Jim,
On 11/03/2014 12:42 AM, Jim Lux wrote:
On 11/2/14, 3:09 PM, Magnus Danielson wrote:
Bob,
Yes, but your Q will suffer.
Yes, I've dug out *aged* papers. I was sad to see that JPLs server was
taken down before I got to download their wealth of papers. Naturally it
happen just after I found out it also had a hydrogen maser section, but
also Chuck's papers was lovely to have collected in that form.
which server was that? I know they rearranged a lot of the technical
report servers, and then there was that "we don't know if it's export
controlled, so take it off line until we figure it out" episode.
meterology.jpl.nasa.gov as far as my memory goes. I *think* it was
killed of in a raid against old servers, at least that is what you said
was likely when we talked about it some time back.
It's a pitty, as it was a neat collection of articles. Such sets on a
particular topic is a useful way of finding them, even if the articles
is still available in some large archive system, you need to know what
search terms will turn out good.
These articles where already published at various places, so it should
have already been passed through review and been approved for publication.
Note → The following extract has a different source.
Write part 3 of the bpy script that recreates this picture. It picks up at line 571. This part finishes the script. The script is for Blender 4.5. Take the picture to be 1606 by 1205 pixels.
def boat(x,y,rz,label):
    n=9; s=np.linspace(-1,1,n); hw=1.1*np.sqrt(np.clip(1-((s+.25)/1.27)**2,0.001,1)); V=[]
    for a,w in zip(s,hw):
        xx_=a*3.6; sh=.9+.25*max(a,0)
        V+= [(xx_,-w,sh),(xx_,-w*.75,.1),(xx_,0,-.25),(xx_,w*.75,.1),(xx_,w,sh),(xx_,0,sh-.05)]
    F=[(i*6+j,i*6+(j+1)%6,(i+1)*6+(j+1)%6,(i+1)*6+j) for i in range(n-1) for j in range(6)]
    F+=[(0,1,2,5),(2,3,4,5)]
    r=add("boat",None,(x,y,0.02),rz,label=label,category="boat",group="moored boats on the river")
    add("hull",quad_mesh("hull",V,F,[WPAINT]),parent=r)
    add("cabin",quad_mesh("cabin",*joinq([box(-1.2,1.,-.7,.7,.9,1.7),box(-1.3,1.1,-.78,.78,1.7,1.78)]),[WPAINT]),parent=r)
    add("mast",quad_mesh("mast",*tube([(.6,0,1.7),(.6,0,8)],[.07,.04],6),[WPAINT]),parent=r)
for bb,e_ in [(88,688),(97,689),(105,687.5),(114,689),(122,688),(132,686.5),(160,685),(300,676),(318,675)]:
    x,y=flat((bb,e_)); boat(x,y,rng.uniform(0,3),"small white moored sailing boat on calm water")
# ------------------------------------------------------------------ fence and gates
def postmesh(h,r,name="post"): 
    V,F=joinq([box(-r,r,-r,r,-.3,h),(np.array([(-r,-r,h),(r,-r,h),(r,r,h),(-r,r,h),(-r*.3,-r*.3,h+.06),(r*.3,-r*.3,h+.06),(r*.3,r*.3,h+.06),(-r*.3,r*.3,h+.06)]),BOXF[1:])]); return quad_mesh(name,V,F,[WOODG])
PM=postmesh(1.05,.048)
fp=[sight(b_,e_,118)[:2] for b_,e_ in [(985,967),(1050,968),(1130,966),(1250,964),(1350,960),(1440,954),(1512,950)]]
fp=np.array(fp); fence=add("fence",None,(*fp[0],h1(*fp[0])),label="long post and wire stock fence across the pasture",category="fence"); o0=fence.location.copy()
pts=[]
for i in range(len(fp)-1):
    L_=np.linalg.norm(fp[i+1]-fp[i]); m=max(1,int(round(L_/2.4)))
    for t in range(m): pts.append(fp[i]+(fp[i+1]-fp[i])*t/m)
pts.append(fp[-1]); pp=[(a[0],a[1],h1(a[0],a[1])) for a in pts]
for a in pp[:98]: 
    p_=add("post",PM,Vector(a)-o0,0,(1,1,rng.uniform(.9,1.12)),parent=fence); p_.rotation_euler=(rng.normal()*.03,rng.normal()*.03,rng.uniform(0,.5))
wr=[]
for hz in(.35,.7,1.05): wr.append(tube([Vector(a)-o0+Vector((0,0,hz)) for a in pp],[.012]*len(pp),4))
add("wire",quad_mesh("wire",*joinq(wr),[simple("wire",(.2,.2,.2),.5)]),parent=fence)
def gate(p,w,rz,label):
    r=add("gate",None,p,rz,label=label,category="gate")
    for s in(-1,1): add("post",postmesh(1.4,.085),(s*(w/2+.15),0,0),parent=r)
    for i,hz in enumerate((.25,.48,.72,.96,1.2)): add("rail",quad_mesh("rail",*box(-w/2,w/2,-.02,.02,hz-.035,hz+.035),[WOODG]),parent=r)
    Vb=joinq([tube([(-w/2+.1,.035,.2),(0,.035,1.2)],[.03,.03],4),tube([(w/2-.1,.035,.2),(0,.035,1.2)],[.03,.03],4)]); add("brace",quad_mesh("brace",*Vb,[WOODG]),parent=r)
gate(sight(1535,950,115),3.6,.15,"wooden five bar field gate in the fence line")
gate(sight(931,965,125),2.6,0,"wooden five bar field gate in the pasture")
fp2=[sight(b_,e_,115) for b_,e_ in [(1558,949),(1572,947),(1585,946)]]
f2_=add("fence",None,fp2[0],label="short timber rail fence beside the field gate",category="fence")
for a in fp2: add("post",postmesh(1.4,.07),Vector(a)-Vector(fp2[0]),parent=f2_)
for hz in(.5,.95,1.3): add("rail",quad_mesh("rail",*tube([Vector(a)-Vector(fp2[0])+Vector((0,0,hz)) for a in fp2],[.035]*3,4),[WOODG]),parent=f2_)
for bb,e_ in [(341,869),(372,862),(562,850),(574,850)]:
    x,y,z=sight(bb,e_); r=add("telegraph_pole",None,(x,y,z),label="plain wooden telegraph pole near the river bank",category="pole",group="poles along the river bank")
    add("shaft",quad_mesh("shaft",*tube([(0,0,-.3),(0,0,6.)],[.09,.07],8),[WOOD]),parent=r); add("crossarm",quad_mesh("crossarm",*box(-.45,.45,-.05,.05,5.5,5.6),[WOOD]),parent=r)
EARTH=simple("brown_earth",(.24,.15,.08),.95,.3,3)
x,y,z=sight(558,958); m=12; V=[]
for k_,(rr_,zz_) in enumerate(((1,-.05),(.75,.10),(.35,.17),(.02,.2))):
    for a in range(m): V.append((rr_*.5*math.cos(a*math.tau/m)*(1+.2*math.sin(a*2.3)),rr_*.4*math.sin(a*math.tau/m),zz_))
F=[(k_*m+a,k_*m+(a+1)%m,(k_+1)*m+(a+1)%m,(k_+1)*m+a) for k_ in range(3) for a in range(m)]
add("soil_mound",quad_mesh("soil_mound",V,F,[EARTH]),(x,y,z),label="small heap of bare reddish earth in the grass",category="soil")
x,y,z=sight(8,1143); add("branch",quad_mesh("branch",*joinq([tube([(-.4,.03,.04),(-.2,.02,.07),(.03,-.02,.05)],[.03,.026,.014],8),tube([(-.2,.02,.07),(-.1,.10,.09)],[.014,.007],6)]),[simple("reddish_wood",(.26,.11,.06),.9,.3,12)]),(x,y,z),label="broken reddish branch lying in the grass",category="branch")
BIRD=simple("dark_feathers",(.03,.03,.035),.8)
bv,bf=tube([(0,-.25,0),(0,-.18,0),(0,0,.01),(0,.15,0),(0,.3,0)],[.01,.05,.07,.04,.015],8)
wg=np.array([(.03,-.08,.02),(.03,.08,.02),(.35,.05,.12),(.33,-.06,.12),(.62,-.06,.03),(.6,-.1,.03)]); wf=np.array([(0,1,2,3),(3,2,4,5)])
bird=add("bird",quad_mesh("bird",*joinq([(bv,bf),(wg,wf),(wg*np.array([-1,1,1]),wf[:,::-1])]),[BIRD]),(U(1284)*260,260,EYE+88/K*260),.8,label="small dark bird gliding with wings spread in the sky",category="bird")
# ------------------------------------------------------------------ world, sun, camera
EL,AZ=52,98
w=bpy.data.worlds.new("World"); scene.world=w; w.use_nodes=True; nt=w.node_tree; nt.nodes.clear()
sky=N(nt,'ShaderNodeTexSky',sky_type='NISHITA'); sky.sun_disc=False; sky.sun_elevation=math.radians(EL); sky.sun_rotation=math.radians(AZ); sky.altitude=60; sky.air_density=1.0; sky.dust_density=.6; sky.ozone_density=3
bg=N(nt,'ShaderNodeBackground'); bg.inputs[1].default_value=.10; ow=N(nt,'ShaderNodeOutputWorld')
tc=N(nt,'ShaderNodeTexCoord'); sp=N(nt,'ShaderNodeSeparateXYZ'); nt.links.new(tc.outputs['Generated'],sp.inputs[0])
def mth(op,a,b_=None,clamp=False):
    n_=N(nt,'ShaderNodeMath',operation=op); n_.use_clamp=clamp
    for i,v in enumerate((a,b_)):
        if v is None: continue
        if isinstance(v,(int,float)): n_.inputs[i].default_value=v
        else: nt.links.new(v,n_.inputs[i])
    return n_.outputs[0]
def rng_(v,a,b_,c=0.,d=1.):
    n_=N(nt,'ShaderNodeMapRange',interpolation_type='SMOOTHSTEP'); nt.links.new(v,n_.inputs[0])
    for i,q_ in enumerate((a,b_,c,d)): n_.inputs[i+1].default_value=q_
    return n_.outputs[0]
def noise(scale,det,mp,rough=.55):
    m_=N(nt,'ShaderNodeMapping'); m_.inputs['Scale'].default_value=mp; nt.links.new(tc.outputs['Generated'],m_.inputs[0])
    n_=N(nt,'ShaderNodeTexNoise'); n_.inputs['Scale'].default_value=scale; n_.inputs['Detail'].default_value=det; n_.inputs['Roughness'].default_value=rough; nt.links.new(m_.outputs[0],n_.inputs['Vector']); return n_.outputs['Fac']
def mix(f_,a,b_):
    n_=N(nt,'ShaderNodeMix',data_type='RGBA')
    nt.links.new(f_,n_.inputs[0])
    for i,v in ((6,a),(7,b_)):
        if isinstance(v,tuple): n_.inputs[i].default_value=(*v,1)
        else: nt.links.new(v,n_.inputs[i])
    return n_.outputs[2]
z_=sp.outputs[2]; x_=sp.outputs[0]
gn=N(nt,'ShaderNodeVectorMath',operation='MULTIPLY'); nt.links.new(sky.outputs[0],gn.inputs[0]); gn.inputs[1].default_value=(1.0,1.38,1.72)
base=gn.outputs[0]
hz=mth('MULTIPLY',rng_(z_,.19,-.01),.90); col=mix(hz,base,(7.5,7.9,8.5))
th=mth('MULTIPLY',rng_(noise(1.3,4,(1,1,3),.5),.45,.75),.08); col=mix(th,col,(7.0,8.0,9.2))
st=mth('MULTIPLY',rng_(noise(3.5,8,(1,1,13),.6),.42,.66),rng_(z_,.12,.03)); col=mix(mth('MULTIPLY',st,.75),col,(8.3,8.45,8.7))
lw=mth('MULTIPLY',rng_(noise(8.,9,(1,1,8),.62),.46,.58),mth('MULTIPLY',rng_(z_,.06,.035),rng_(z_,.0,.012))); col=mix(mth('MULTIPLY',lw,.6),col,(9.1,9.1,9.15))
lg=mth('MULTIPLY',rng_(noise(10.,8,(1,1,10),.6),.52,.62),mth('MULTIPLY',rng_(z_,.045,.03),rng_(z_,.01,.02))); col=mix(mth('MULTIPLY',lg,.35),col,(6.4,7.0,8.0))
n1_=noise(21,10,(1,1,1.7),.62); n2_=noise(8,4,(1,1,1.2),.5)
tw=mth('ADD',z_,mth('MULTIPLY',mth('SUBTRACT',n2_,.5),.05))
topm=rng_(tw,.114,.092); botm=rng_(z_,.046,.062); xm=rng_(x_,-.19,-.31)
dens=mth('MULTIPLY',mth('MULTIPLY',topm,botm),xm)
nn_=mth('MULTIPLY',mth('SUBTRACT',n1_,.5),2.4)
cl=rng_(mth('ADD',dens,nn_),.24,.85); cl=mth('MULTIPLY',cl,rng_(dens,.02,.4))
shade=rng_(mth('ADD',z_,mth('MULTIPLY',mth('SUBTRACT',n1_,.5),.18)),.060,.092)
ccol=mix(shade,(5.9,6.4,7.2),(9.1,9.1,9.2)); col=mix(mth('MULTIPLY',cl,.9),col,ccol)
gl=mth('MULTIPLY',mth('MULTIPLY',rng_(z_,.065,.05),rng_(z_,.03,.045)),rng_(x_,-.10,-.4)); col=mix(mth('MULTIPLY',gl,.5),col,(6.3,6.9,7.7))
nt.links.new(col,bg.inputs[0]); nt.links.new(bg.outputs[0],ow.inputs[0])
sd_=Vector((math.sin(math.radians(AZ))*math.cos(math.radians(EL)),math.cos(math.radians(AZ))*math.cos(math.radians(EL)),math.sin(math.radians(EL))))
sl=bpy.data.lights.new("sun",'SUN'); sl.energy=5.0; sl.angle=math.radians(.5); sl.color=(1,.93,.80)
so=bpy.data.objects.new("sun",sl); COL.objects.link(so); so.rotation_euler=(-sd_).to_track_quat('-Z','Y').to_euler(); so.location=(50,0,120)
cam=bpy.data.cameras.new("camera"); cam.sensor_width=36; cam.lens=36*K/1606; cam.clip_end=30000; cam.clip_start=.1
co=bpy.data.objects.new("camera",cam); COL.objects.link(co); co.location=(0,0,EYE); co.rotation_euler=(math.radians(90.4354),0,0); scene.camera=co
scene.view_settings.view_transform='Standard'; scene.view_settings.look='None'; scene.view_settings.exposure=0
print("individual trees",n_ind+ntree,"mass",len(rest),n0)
I don't want to bother Chuck to send me *EVERYTHING*, even if I would
like to have the full set.
It might still be there, but at a different URL. There's been a
significant amount of reorganization within JPL over the past couple
years. The same people are probably in the same offices and working
with the same colleagues, but the name of the group and/or it's number
might have changed.
Along with this, there's been a general reorganization of websites to
make them more consistent, but it's a "when we have time and someone to
do it" kind of thing for most sections/groups. If you get lucky,
there's someone in the group who gets ambitious and does it.
Yes. The pitty was that someone had already been doing that work, and it
was scrapped. Even if the physical machine can be scrapped, the site
could continue as just a small side-kick to the larger sites.
The clock guys are in Section 335 (which also does stuff like GPS and
measuring the Earth's rotation, and science done with GPS propagation)
Still not been walking those halls, knocking those doors.
A bit of googling did not find a public org chart.. there ARE org charts
for some of the other sections, but "he/she who runs the website has to
get the approvals for public release" and some sections/groups are more
enthusiastic about this than others. The websites are not done by some
centralized organization.
And, the org charts aren't necessarily up to date (by years, in some cases)
Organization charts aside, it was a nice little site and I miss it. It
was good PR for the good work being done.